USD/CAD trades in a rangebound manner on Wednesday in the Asian session.
Crude oil retreats from seven-year highs, but still, remains firm near 80.50.
Lower US Treasury yields undermine the demand for the US dollar.

The USD/CAD pair edges higher in the middle of the week. The pair has remained stuck in a narrow trade band of 1.2440 and 1.2500 for the past three-session. At the time of writing, USD/CAD is trading at 1.2470, up 0.04% for the day.

The US dollar retreats from the higher levels ahead of the US Core Inflation Index (CPI) readings. A day earlier, consensus forecasts pointed to a 5.3% in the CPI for September on yearly basis. The Federal Reserve will keep a close watch on inflation readings to go ahead with its tapering decision.

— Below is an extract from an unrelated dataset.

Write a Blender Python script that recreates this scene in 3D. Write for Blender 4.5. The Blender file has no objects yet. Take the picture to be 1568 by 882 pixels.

The Federal Reserve Bank of Richmond President Thomas Barkin commented pricing pressure is due to supply-chain bottlenecks that weigh on the greenback. In addition to that, Atlanta Fed President Raphael Bastic said the current inflation is not doing much to harm the economy to call Fed’s policy stance into question.

In the meantime, the US debt limit has passed in the House and will be presented to US President Joe Biden for signing.

The loonie manages to gain traction on robust WTI prices, a major Canadian export. As for now, traders are waiting for the US Core Inflation Index, and FOMC Minutes to take fresh trading impetus.